The Tradition in St. Vincent

Due to the fact that St. Vincent and the Grenadines was once colonised by the British, a number of the British traditions were practised and still continue in the multi-island state, even though the country became an independent state in 1979. Some traditions which continue up to today are Tea drinking and Tea parties, Bamboo blowing and bonfires as part of the Guy Fawkes celebration, The English language, furniture making and designs, Christmas and Easter holiday celebrations, religious denominations (Anglican, Catholic and Salvation Army), along with the parliamentary system which recognises the Queen as the crown and symbolic head of state.

Bamboo Blowing

Bamboo blowing is a technique used by mainly young males in November to represent the cannon, a powerful gun, which used an iron ball and gun powder. Some of these guns could be seen at the Fort Charlotte and other places in St. Vincent. The fun of blowing the bamboo comes from the competition of who could have their bamboo making the loudest sound/shot.
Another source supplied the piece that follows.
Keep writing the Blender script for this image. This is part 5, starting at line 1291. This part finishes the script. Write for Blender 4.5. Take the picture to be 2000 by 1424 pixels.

Other things used to celebrate the Guy Fawkes day include star lights and fire works.

Bamboo blowing – do’s

  • Parental supervision is necessary for children under 10 years of age
  • Use only kerosene in the bamboo
  • Keep your bamboo blowing away from flammable materials
  • Let your neighbours know that you will be blowing your bamboo, and for how long
  • Seek permission from your parents /guardian before blowing your bamboo
  • Break/cut open the bamboo after use (immediately or the next day)
  • Show respect for other people’s space

Bamboo blowing- dont’s

  • Do not cut your bamboo longer than four joints
  • Do not blow your bamboo in the street or pointed to vehicles
  • Do not put gasoline in the bamboo
  • Do not blow into the hole of the bamboo if there are flames around it
  • Do not block the end of the bamboo with objects or hand
  • Do not discard the used bamboo in the drains
  • Do not walk around blowing the hot bamboo
  • Do not play games with the fire from the flambeau

Parental Support

Bamboo blowing is a tradition which assists with the socialisation, skill development, co operation, dialogue, tolerance level, discipline, physical exercise, and more, for the youth who participate in this activity. You may not like some aspects of it, but children will be children and boys will be boys, so you should be a parent or adult who, instead of always knocking them, be there with them sometimes. Your presence may just make things a lot better.

Have an enjoyable Guy Fawkes Day/night on Monday November 5th.